According to the website article “Fiveable”, overrepresentation is a word that pertains to the phenomenon where individuals from minority groups are disproportionately represented in certain areas, such as the criminal justice system and media outlets like movies and TV. Historically, there has usually been a focus or face when it comes to the identity of issues and products. The face of cartoon characters could be Mickey Mouse, Superman for superheroes, or Obama for president. However, when there is an introduction of crime, pillagin, being uncivilized, Black Americans are associated with the negative connotation.
Now more than ever, America is experiencing crime and injustice, but not only through citizens, but also with elected officials, politicians, and even police officers that are sworn to protect and uphold the law that was fought for in the less than 300-year history of America.
As history shows, African Americans are one of several groups of people that were persecuted, all while helping build the economies throughout one of America’s most horrid time periods involving slavery. Early after the abolition of slavery, the Southern economy was in shambles, so it had shifted its focus to extort the 13th Amendment and criminalize African Americans en masse.
America is the leading country when it comes to incarcerations, having 0.7% of American citizens in the prison system. The prison policy initiative released a report in 2024, communicating the incarceration rates of each North American state as if it were their own country. In the number one slot is Louisiana, leading due to property crime. However, the governor of Louisiana, Jeff Landry, intends to back roll plans that were placed to reduce the incarceration rates in Louisiana, according Vera.org, a nonprofit organization to help stop the overcriminalization of impacted communities.
On a national scale, the majority of crimes committed in the United States are by Caucasian Americans. This group makes up over 60% of the population in America. Yet, it is the African American population that is associated with the crime.

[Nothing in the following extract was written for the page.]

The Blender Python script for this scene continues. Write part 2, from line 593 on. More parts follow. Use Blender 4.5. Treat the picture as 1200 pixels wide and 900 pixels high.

After the Southern economy used the 13th Amendment to justify the petty arrests, the government continued to be a part of the dismantling of the Black family. In the 1970’s Richard Nixon had started the war on drugs, a facade that was used as an attempt to justify the amounts of arrests happening in overpoliced communities. Just in his four-year term, Nixon arrested close to 2.7 million, two thirds of which were African American people. As the nonprofit organization in Montgomery, Alabama puts it (Equal Justice Initiative), the War on Drugs under Nixon amplified the presumption of guilt in the African American minority. It did not stop there.
President Clinton carried on with this ruse by signing the Violent Crime Control and Law Enforcement Act. According to the U.S. Department of Justice Programs, it was the largest crime bill in the history of America. The bill allocated for $15.8 billion, split between prevention programs and prisons, all while hiring 100,000 new police officers. According to the FBI, the most incarcerated crime that African Americans commit is drug abuse.
However, there has been an attempt to remediate or ease the minds of African Americans in this country. Ever since the Black Lives Matter movement surging countries worldwide, there has been an apparent uptick in the appearance of minorities in the media. Moreover, the already disparaging prejudice has stained how consumers see products and more importantly, African American people.
In Northeastern Global News, Professor Yakov Bart explained how when certain commercials or advertisements feature a Black person, consumers are more likely to turn the channel or turn the TV off. Bart also explains that if companies are more focused on pushing diversity, that it should be put not only into special occasions, such as Black History Month and Juneteenth, but in advertising consistently.
The image that America puts on African Americans has been an amalgamation of social disparity, racial injustice, prejudice, discrimination, and mutilation. However, a step to take is to change the public view. African Americans are not monoliths, drug addicts, and criminals. They are people. They are Americans.